**What is being asked:**
Your output is the lines from the first one to the one containing "of the screens", repeated exactly, with images left out.

** Start of Information supplied **

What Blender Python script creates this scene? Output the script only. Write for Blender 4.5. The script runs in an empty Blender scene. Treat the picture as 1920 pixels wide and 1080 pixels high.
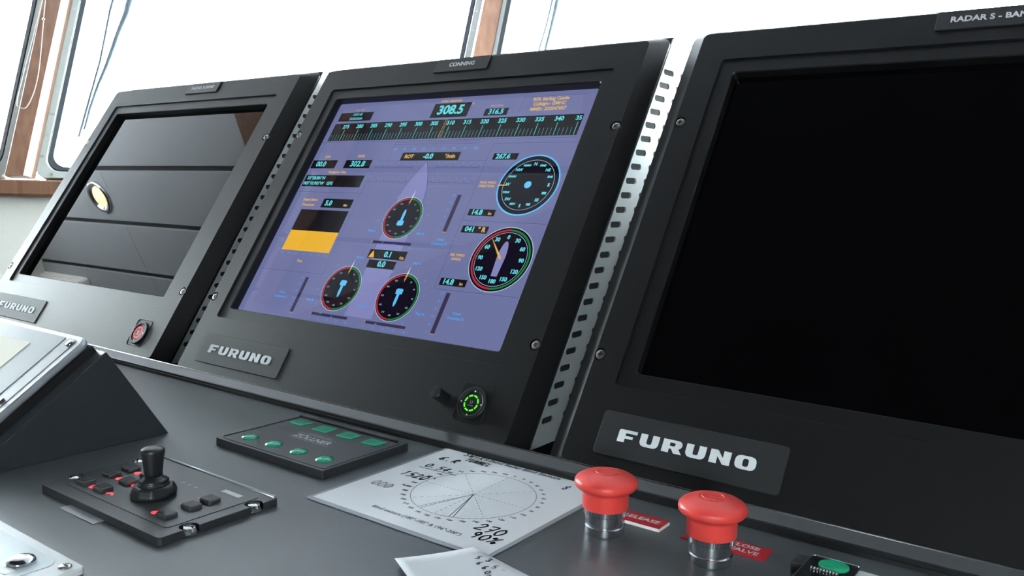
import bpy, bmesh, math, random
from mathutils import Vector, Matrix
random.seed(7)
S = bpy.context.scene
COL = S.collection
PI = math.pi
DESK = 0.85            # height of the console worktop
Z0 = 1.055             # height of the middle of the screens

# ---------------------------------------------------------------- camera
cam_d = bpy.data.cameras.new('camera')
cam_d.sensor_width = 36.0
cam_d.lens = 29.3975
cam_d.clip_start = 0.02
cam = bpy.data.objects.new('camera', cam_d)
COL.objects.link(cam)
_r = ((0.80791, 0.58879, 0.02459), (-0.08544, 0.07575, 0.99346), (0.58307, -0.80473, 0.11151))
cam.matrix_world = Matrix.Translation((0.63313, -0.66359, 1.06461)) @ Matrix(_r).transposed().to_4x4()
S.camera = cam

# ---------------------------------------------------------------- sky, exposure
W = bpy.data.worlds.new('overcast_sky')
S.world = W
W.use_nodes = True
_nt = W.node_tree
bg = _nt.nodes['Background']
bg.inputs['Strength'].default_value = 84.0
_tc = _nt.nodes.new('ShaderNodeTexCoord')
_sx = _nt.nodes.new('ShaderNodeSeparateXYZ')
_cr = _nt.nodes.new('ShaderNodeValToRGB')      # sea below the horizon, bright overcast above
_mr = _nt.nodes.new('ShaderNodeMapRange')
_mr.inputs['From Min'].default_value = -1.0
_cr.color_ramp.elements[0].position = 0.49
_cr.color_ramp.elements[0].color = (0.25, 0.28, 0.30, 1)
_cr.color_ramp.elements[1].position = 0.505
_cr.color_ramp.elements[1].color = (0.84, 0.965, 1.0, 1)
_nt.links.new(_tc.outputs['Generated'], _sx.inputs[0])
_nt.links.new(_sx.outputs['Z'], _mr.inputs['Value'])
_nt.links.new(_mr.outputs[0], _cr.inputs[0])
_nt.links.new(_cr.outputs[0], bg.inputs['Color'])
S.view_settings.view_transform = 'Standard'
S.view_settings.look = 'None'
S.view_settings.gamma = 1.0
S.view_settings.use_curve_mapping = False
S.view_settings.exposure = 0.0

# ---------------------------------------------------------------- materials
def mat(name, col, rough=0.5, metal=0.0, spec=0.5, emit=None, estr=1.0, bump=0.0, bscale=800.0, coat=0.0, var=0.0, vscale=30.0, ior=1.5):
    m = bpy.data.materials.new(name)
    m.use_nodes = True
    nt = m.node_tree
    b = nt.nodes['Principled BSDF']
    b.inputs['Base Color'].default_value = (*col, 1)
    b.inputs['Roughness'].default_value = rough
    b.inputs['Metallic'].default_value = metal
    b.inputs['Specular IOR Level'].default_value = spec
    b.inputs['IOR'].default_value = ior
    b.inputs['Coat Weight'].default_value = coat
    if emit:
        b.inputs['Emission Color'].default_value = (*emit, 1)
        b.inputs['Emission Strength'].default_value = estr
    if bump or var:
        tc = nt.nodes.new('ShaderNodeTexCoord')
    if bump:
        n = nt.nodes.new('ShaderNodeTexNoise')
        n.inputs['Scale'].default_value = bscale
        n.inputs['Detail'].default_value = 3
        nt.links.new(tc.outputs['Object'], n.inputs['Vector'])
        bp = nt.nodes.new('ShaderNodeBump')
        bp.inputs['Strength'].default_value = bump
        bp.inputs['Distance'].default_value = 0.0006
        nt.links.new(n.outputs['Fac'], bp.inputs['Height'])
        nt.links.new(bp.outputs['Normal'], b.inputs['Normal'])
    if var:
        n2 = nt.nodes.new('ShaderNodeTexNoise')
        n2.inputs['Scale'].default_value = vscale
        n2.inputs['Detail'].default_value = 4
        nt.links.new(tc.outputs['Object'], n2.inputs['Vector'])
        mx = nt.nodes.new('ShaderNodeMix')
        mx.data_type = 'RGBA'
        mx.inputs['A'].default_value = (*[c * (1 - var) for c in col], 1)
        mx.inputs['B'].default_value = (*[min(1, c * (1 + var)) for c in col], 1)
        nt.links.new(n2.outputs['Fac'], mx.inputs['Factor'])
        nt.links.new(mx.outputs['Result'], b.inputs['Base Color'])
    return m

def emat(name, col, s=1.0):
    m = bpy.data.materials.new(name)
    m.use_nodes = True
    nt = m.node_tree
    nt.nodes.clear()
    o = nt.nodes.new('ShaderNodeOutputMaterial')
    e = nt.nodes.new('ShaderNodeEmission')
    e.inputs['Color'].default_value = (*col, 1)
    e.inputs['Strength'].default_value = s
    nt.links.new(e.outputs[0], o.inputs[0])
    return m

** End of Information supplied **

**Written response:**
What Blender Python script creates this scene? Output the script only. Write for Blender 4.5. The script runs in an empty Blender scene. Treat the picture as 1920 pixels wide and 1080 pixels high.
import bpy, bmesh, math, random
from mathutils import Vector, Matrix
random.seed(7)
S = bpy.context.scene
COL = S.collection
PI = math.pi
DESK = 0.85            # height of the console worktop
Z0 = 1.055             # height of the middle of the screens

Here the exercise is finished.